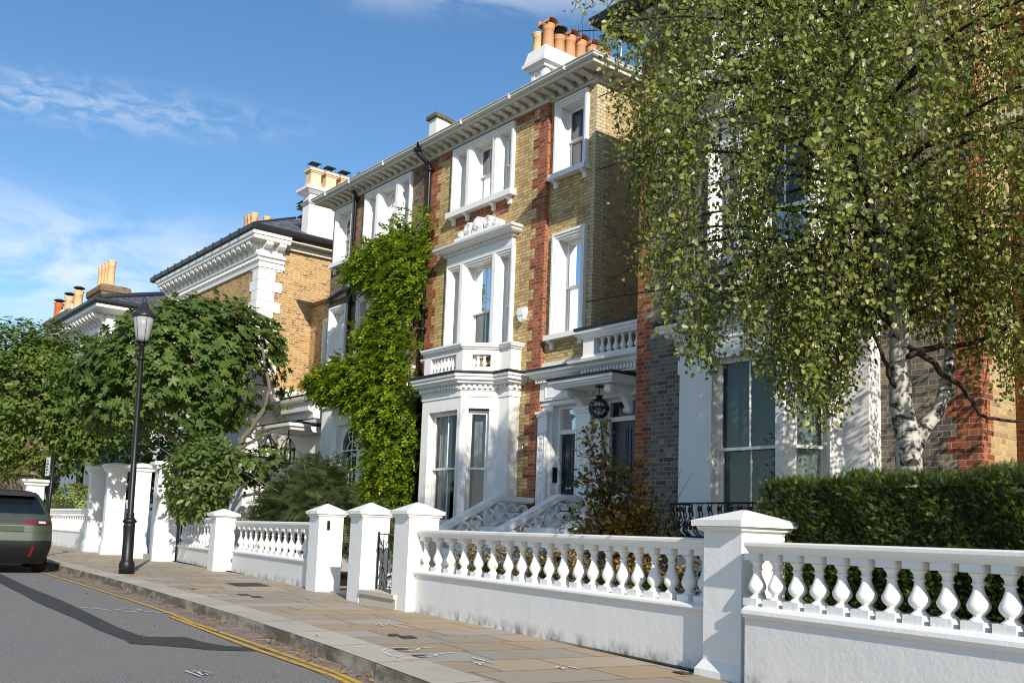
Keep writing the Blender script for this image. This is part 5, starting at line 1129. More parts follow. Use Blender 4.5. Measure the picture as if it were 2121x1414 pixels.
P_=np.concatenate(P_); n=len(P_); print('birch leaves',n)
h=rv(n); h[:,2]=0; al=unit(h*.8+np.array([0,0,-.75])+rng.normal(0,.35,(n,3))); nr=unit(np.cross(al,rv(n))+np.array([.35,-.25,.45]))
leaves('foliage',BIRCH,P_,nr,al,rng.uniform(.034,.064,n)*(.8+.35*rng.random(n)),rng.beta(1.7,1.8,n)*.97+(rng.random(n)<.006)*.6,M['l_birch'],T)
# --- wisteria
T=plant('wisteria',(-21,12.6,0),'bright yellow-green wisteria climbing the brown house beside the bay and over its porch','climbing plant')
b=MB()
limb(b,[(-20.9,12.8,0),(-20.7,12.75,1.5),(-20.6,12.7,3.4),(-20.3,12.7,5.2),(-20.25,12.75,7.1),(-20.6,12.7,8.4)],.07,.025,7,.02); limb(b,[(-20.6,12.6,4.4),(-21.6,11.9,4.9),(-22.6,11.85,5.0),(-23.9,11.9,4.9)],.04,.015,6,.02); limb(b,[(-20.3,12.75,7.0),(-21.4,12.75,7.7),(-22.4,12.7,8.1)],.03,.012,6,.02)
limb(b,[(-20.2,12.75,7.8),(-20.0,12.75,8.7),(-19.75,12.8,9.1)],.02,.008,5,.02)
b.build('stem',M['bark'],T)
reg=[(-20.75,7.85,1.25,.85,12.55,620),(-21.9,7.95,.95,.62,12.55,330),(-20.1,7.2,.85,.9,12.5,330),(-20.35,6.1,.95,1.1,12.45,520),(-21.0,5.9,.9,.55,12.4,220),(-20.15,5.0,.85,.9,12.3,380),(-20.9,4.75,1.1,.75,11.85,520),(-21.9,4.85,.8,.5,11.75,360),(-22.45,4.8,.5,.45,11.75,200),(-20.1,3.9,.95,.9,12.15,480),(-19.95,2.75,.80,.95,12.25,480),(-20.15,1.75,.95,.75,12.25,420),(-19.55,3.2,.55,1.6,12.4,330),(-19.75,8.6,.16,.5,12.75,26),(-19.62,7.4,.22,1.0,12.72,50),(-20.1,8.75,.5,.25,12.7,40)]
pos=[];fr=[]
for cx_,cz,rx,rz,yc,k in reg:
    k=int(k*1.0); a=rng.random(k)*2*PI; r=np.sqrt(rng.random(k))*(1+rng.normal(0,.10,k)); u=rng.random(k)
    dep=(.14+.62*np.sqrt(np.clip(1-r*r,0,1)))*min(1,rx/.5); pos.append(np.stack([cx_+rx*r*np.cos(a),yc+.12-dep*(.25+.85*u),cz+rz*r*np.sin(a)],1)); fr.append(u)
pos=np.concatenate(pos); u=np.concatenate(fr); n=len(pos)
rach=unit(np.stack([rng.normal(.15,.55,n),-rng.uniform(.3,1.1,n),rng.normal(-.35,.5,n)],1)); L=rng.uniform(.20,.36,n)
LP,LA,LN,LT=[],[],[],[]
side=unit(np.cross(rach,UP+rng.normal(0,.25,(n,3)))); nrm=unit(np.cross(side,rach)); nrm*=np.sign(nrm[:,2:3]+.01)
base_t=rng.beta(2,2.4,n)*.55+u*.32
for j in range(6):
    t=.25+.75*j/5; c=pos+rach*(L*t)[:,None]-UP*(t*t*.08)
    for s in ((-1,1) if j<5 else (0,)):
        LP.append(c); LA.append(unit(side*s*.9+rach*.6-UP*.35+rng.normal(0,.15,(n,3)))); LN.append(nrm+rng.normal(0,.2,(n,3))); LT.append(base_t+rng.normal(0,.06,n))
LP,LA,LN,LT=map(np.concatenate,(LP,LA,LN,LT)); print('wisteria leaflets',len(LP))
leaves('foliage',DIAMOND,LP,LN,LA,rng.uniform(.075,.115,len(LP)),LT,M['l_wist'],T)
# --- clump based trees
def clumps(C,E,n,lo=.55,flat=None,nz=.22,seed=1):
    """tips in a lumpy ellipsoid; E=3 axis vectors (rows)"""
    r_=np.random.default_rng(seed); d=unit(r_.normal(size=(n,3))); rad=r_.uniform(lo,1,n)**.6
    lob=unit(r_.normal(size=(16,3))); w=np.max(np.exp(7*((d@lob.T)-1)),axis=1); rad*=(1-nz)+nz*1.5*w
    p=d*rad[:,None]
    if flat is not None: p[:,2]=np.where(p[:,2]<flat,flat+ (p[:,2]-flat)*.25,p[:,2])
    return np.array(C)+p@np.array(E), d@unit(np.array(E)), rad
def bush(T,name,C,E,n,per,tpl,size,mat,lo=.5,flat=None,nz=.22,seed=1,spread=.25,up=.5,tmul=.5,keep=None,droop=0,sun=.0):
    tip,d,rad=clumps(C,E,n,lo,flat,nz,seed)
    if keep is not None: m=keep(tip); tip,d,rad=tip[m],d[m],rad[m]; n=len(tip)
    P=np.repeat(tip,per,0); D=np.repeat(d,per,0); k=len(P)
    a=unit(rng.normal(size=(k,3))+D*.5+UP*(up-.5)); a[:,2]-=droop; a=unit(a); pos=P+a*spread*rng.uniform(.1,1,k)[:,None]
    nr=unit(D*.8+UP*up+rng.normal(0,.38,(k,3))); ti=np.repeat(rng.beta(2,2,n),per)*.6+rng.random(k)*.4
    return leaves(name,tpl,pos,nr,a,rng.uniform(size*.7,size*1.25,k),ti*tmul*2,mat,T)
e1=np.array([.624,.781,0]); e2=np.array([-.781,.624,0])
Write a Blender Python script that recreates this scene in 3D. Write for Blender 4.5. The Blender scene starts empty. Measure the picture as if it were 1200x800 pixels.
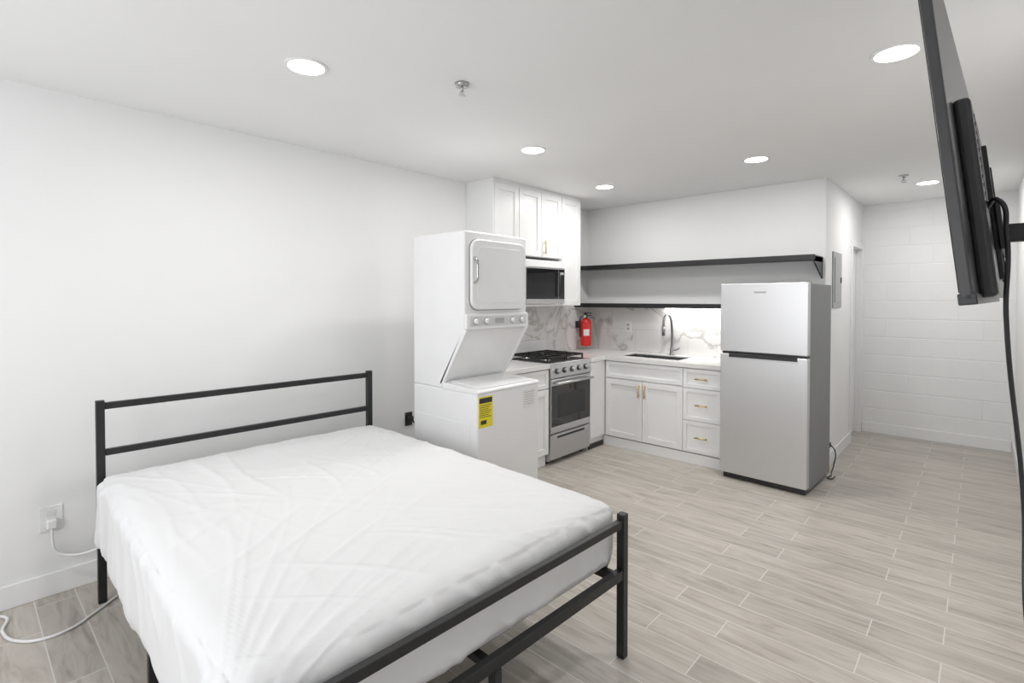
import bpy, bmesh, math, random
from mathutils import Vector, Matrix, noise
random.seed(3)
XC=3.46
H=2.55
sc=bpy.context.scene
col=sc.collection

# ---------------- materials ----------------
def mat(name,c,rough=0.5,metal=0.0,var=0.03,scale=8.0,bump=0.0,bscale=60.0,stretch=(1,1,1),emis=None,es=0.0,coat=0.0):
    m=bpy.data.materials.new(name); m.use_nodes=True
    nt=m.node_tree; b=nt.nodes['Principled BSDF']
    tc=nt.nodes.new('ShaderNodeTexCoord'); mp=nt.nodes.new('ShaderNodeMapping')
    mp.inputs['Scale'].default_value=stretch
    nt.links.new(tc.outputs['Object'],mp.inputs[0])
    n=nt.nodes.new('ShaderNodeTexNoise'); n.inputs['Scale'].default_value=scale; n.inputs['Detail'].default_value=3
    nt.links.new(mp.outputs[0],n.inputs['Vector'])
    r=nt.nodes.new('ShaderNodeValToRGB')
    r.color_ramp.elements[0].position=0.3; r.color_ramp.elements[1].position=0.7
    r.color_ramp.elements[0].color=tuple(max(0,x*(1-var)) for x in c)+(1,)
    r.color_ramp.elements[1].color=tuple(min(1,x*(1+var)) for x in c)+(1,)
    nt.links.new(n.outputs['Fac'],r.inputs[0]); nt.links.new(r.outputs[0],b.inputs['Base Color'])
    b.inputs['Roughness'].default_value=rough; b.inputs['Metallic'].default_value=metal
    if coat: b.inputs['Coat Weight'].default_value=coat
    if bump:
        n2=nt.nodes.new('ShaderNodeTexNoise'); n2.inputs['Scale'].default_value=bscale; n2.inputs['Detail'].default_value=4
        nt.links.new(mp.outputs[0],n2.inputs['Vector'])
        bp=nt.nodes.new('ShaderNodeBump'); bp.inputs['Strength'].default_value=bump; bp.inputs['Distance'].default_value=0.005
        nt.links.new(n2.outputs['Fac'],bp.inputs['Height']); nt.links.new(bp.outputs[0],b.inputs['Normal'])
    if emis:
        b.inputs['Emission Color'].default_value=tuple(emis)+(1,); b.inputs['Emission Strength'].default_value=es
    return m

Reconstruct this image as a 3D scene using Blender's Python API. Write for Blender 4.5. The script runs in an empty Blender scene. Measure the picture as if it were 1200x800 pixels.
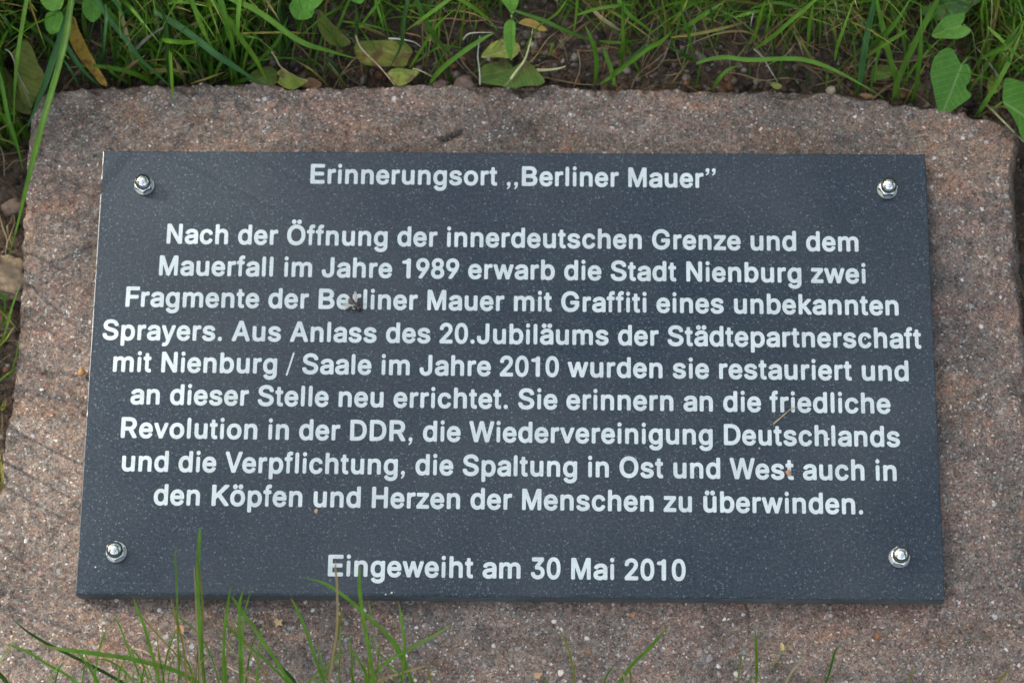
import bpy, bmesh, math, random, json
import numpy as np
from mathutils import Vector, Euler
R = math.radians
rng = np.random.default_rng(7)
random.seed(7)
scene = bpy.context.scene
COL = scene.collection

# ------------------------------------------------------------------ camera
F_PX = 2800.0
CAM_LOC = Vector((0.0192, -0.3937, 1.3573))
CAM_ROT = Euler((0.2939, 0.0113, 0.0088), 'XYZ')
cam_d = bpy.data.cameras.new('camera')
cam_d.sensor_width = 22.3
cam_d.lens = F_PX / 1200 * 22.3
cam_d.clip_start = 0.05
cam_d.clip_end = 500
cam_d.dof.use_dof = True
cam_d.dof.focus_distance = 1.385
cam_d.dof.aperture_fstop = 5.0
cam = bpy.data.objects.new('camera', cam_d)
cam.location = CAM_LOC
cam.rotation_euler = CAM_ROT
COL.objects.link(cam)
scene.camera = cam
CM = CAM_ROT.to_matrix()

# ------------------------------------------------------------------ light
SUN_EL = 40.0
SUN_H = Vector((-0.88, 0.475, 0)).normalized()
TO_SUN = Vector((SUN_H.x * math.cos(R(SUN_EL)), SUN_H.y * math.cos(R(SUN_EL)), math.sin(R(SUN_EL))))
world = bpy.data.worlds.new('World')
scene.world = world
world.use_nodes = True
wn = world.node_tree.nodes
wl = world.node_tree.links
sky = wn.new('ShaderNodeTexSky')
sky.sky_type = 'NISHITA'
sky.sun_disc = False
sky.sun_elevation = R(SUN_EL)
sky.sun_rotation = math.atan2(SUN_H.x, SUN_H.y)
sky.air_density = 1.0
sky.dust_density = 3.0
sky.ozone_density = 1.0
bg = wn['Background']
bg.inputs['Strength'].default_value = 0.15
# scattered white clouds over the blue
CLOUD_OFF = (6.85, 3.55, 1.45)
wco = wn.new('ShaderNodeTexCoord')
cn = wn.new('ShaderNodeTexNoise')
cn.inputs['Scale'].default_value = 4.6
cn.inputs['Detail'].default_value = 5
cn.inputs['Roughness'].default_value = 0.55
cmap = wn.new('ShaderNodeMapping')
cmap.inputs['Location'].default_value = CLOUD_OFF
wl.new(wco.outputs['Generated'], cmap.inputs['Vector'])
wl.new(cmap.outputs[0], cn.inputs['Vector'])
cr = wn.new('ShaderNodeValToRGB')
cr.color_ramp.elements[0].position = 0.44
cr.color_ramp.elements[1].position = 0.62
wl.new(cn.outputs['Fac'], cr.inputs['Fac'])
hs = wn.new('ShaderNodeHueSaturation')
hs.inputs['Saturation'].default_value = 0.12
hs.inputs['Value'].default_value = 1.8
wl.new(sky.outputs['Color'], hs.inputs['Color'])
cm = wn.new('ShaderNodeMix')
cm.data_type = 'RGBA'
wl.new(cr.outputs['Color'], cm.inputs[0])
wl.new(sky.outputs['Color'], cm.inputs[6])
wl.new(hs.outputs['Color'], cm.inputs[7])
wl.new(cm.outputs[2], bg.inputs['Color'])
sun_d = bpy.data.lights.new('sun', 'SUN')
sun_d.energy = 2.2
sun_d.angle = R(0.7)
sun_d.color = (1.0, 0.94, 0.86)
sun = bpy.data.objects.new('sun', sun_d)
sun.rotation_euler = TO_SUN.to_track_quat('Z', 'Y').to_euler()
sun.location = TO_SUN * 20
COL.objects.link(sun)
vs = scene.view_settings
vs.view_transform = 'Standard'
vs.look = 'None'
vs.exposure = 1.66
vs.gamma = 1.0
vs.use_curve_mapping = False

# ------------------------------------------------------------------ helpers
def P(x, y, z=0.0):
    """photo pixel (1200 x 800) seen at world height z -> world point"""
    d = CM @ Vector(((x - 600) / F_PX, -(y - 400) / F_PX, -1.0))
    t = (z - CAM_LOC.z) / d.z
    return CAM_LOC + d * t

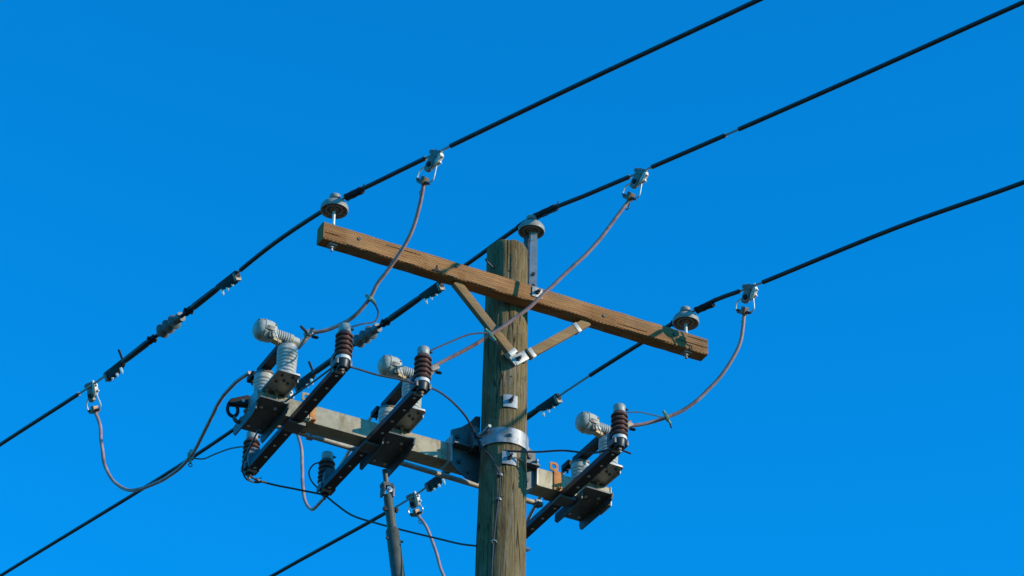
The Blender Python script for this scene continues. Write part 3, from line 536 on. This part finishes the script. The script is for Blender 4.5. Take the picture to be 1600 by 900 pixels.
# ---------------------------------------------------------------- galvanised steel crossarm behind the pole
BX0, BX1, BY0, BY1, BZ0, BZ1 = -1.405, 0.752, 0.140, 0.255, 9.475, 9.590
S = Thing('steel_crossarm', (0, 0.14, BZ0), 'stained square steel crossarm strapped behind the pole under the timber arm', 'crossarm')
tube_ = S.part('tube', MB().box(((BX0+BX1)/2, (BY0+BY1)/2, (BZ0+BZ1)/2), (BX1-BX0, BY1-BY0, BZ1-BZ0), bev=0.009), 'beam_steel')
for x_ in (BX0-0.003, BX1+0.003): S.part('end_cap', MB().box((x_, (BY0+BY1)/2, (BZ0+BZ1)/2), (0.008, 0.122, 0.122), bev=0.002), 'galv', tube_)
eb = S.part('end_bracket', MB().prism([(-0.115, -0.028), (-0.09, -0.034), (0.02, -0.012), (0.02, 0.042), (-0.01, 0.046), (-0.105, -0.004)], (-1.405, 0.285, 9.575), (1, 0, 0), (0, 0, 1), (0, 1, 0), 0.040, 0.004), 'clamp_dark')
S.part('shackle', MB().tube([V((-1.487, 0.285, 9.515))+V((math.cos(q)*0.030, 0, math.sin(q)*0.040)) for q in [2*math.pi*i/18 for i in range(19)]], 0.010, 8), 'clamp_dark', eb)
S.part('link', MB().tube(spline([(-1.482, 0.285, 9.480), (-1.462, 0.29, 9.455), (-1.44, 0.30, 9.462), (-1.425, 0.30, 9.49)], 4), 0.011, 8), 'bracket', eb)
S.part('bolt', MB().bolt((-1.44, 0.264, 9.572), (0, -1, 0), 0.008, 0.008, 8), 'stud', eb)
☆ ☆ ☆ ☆
▶ What the exercise asks:
Using the data above, which lines fall from the one with "Reconstruct this image" through the one with "COL = scene.collection"? Repeat them exactly, ends included, minus any pictures.

▶ Task answer:
Reconstruct this image as a 3D scene using Blender's Python API. Write for Blender 4.5. The script runs in an empty Blender scene. Measure the picture as if it were 1200x800 pixels.
import bpy, bmesh, math, random, json
import numpy as np
from mathutils import Vector, Euler
R = math.radians
rng = np.random.default_rng(7)
random.seed(7)
scene = bpy.context.scene
COL = scene.collection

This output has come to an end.